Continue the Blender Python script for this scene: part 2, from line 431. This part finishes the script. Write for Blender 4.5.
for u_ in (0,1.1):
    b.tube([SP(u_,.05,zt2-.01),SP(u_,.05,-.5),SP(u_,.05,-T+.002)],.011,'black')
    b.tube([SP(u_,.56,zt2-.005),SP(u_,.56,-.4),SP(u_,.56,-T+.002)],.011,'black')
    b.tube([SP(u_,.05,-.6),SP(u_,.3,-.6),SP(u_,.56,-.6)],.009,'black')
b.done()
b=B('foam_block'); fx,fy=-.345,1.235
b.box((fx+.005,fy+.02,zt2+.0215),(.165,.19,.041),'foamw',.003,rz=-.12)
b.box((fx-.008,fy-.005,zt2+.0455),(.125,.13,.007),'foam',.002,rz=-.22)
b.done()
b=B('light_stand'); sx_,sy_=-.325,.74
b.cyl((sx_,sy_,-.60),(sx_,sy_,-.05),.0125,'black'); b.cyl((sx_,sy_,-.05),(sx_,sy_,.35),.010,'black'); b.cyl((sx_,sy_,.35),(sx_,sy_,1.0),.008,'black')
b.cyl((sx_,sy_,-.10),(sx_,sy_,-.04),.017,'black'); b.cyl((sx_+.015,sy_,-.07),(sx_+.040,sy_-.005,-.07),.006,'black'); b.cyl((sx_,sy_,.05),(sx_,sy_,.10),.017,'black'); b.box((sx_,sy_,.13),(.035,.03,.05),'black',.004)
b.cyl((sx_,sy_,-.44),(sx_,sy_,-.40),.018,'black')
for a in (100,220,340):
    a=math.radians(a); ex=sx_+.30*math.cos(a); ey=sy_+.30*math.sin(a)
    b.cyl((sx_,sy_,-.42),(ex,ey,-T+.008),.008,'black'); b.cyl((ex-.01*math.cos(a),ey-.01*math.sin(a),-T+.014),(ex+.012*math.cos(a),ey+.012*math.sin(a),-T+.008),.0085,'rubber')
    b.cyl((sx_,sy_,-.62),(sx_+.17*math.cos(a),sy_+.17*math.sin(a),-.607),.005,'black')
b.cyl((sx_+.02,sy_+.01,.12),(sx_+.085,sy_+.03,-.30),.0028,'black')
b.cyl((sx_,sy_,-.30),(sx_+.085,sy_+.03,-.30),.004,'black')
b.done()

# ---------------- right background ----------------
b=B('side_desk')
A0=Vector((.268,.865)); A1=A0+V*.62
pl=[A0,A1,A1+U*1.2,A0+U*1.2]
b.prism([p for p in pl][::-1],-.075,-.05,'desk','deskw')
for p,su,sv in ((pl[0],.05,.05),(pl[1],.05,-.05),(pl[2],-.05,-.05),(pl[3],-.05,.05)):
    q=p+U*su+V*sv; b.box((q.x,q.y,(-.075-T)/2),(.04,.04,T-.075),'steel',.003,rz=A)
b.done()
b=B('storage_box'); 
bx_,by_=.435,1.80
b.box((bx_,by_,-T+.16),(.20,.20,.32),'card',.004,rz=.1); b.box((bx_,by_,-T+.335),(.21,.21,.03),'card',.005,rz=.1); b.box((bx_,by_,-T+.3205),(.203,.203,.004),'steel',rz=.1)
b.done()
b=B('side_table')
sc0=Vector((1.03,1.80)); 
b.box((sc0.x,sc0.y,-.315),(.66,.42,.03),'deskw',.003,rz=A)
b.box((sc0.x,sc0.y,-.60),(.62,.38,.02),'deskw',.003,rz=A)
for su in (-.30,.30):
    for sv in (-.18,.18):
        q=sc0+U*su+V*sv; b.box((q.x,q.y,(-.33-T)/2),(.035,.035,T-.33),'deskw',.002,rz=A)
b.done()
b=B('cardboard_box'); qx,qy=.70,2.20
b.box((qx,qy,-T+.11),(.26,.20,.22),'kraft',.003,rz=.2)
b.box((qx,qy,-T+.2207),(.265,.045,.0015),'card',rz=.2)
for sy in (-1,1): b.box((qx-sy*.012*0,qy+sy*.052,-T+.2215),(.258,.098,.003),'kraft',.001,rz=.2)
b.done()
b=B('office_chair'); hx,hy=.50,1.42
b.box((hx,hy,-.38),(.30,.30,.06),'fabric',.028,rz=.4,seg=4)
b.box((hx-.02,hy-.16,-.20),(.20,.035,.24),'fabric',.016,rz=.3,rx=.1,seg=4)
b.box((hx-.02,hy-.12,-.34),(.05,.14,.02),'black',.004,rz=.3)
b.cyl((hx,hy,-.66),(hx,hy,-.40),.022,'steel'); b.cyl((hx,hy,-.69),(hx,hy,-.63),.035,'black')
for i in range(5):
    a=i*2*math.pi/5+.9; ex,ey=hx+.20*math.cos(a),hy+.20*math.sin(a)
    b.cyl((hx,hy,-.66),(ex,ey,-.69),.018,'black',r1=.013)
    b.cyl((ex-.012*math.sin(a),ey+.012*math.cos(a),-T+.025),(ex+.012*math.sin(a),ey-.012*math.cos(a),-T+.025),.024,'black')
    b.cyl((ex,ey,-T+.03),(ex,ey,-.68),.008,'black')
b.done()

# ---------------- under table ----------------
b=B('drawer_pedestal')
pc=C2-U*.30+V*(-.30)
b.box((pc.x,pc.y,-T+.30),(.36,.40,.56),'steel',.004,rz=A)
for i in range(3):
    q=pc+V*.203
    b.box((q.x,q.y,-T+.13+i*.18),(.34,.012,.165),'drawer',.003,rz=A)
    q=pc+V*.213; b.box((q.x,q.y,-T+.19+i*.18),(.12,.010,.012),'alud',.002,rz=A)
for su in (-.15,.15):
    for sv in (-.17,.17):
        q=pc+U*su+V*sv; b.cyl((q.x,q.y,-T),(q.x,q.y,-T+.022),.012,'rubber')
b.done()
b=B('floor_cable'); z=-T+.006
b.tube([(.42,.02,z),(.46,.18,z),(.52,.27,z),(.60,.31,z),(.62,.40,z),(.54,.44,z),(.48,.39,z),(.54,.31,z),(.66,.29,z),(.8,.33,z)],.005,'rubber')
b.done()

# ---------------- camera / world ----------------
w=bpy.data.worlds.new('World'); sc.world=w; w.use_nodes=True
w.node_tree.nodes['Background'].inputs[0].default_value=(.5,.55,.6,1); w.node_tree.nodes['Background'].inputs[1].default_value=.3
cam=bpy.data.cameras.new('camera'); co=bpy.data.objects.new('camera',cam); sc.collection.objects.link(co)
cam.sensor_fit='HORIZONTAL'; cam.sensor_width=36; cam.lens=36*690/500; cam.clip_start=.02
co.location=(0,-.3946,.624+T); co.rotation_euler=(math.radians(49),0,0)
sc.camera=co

____________________

**Task objective:** Write every line of the material above again, exactly.

**Problem solution:**
Continue the Blender Python script for this scene: part 2, from line 431. This part finishes the script. Write for Blender 4.5.
for u_ in (0,1.1):
    b.tube([SP(u_,.05,zt2-.01),SP(u_,.05,-.5),SP(u_,.05,-T+.002)],.011,'black')
    b.tube([SP(u_,.56,zt2-.005),SP(u_,.56,-.4),SP(u_,.56,-T+.002)],.011,'black')
    b.tube([SP(u_,.05,-.6),SP(u_,.3,-.6),SP(u_,.56,-.6)],.009,'black')
b.done()
b=B('foam_block'); fx,fy=-.345,1.235
b.box((fx+.005,fy+.02,zt2+.0215),(.165,.19,.041),'foamw',.003,rz=-.12)
b.box((fx-.008,fy-.005,zt2+.0455),(.125,.13,.007),'foam',.002,rz=-.22)
b.done()
b=B('light_stand'); sx_,sy_=-.325,.74
b.cyl((sx_,sy_,-.60),(sx_,sy_,-.05),.0125,'black'); b.cyl((sx_,sy_,-.05),(sx_,sy_,.35),.010,'black'); b.cyl((sx_,sy_,.35),(sx_,sy_,1.0),.008,'black')
b.cyl((sx_,sy_,-.10),(sx_,sy_,-.04),.017,'black'); b.cyl((sx_+.015,sy_,-.07),(sx_+.040,sy_-.005,-.07),.006,'black'); b.cyl((sx_,sy_,.05),(sx_,sy_,.10),.017,'black'); b.box((sx_,sy_,.13),(.035,.03,.05),'black',.004)
b.cyl((sx_,sy_,-.44),(sx_,sy_,-.40),.018,'black')
for a in (100,220,340):
    a=math.radians(a); ex=sx_+.30*math.cos(a); ey=sy_+.30*math.sin(a)
    b.cyl((sx_,sy_,-.42),(ex,ey,-T+.008),.008,'black'); b.cyl((ex-.01*math.cos(a),ey-.01*math.sin(a),-T+.014),(ex+.012*math.cos(a),ey+.012*math.sin(a),-T+.008),.0085,'rubber')
    b.cyl((sx_,sy_,-.62),(sx_+.17*math.cos(a),sy_+.17*math.sin(a),-.607),.005,'black')
b.cyl((sx_+.02,sy_+.01,.12),(sx_+.085,sy_+.03,-.30),.0028,'black')
b.cyl((sx_,sy_,-.30),(sx_+.085,sy_+.03,-.30),.004,'black')
b.done()

# ---------------- right background ----------------
b=B('side_desk')
A0=Vector((.268,.865)); A1=A0+V*.62
pl=[A0,A1,A1+U*1.2,A0+U*1.2]
b.prism([p for p in pl][::-1],-.075,-.05,'desk','deskw')
for p,su,sv in ((pl[0],.05,.05),(pl[1],.05,-.05),(pl[2],-.05,-.05),(pl[3],-.05,.05)):
    q=p+U*su+V*sv; b.box((q.x,q.y,(-.075-T)/2),(.04,.04,T-.075),'steel',.003,rz=A)
b.done()
b=B('storage_box'); 
bx_,by_=.435,1.80
b.box((bx_,by_,-T+.16),(.20,.20,.32),'card',.004,rz=.1); b.box((bx_,by_,-T+.335),(.21,.21,.03),'card',.005,rz=.1); b.box((bx_,by_,-T+.3205),(.203,.203,.004),'steel',rz=.1)
b.done()
b=B('side_table')
sc0=Vector((1.03,1.80)); 
b.box((sc0.x,sc0.y,-.315),(.66,.42,.03),'deskw',.003,rz=A)
b.box((sc0.x,sc0.y,-.60),(.62,.38,.02),'deskw',.003,rz=A)
for su in (-.30,.30):
    for sv in (-.18,.18):
        q=sc0+U*su+V*sv; b.box((q.x,q.y,(-.33-T)/2),(.035,.035,T-.33),'deskw',.002,rz=A)
b.done()
b=B('cardboard_box'); qx,qy=.70,2.20
b.box((qx,qy,-T+.11),(.26,.20,.22),'kraft',.003,rz=.2)
b.box((qx,qy,-T+.2207),(.265,.045,.0015),'card',rz=.2)
for sy in (-1,1): b.box((qx-sy*.012*0,qy+sy*.052,-T+.2215),(.258,.098,.003),'kraft',.001,rz=.2)
b.done()
b=B('office_chair'); hx,hy=.50,1.42
b.box((hx,hy,-.38),(.30,.30,.06),'fabric',.028,rz=.4,seg=4)
b.box((hx-.02,hy-.16,-.20),(.20,.035,.24),'fabric',.016,rz=.3,rx=.1,seg=4)
b.box((hx-.02,hy-.12,-.34),(.05,.14,.02),'black',.004,rz=.3)
b.cyl((hx,hy,-.66),(hx,hy,-.40),.022,'steel'); b.cyl((hx,hy,-.69),(hx,hy,-.63),.035,'black')
for i in range(5):
    a=i*2*math.pi/5+.9; ex,ey=hx+.20*math.cos(a),hy+.20*math.sin(a)
    b.cyl((hx,hy,-.66),(ex,ey,-.69),.018,'black',r1=.013)
    b.cyl((ex-.012*math.sin(a),ey+.012*math.cos(a),-T+.025),(ex+.012*math.sin(a),ey-.012*math.cos(a),-T+.025),.024,'black')
    b.cyl((ex,ey,-T+.03),(ex,ey,-.68),.008,'black')
b.done()

# ---------------- under table ----------------
b=B('drawer_pedestal')
pc=C2-U*.30+V*(-.30)
b.box((pc.x,pc.y,-T+.30),(.36,.40,.56),'steel',.004,rz=A)
for i in range(3):
    q=pc+V*.203
    b.box((q.x,q.y,-T+.13+i*.18),(.34,.012,.165),'drawer',.003,rz=A)
    q=pc+V*.213; b.box((q.x,q.y,-T+.19+i*.18),(.12,.010,.012),'alud',.002,rz=A)
for su in (-.15,.15):
    for sv in (-.17,.17):
        q=pc+U*su+V*sv; b.cyl((q.x,q.y,-T),(q.x,q.y,-T+.022),.012,'rubber')
b.done()
b=B('floor_cable'); z=-T+.006
b.tube([(.42,.02,z),(.46,.18,z),(.52,.27,z),(.60,.31,z),(.62,.40,z),(.54,.44,z),(.48,.39,z),(.54,.31,z),(.66,.29,z),(.8,.33,z)],.005,'rubber')
b.done()

# ---------------- camera / world ----------------
w=bpy.data.worlds.new('World'); sc.world=w; w.use_nodes=True
w.node_tree.nodes['Background'].inputs[0].default_value=(.5,.55,.6,1); w.node_tree.nodes['Background'].inputs[1].default_value=.3
cam=bpy.data.cameras.new('camera'); co=bpy.data.objects.new('camera',cam); sc.collection.objects.link(co)
cam.sensor_fit='HORIZONTAL'; cam.sensor_width=36; cam.lens=36*690/500; cam.clip_start=.02
co.location=(0,-.3946,.624+T); co.rotation_euler=(math.radians(49),0,0)
sc.camera=co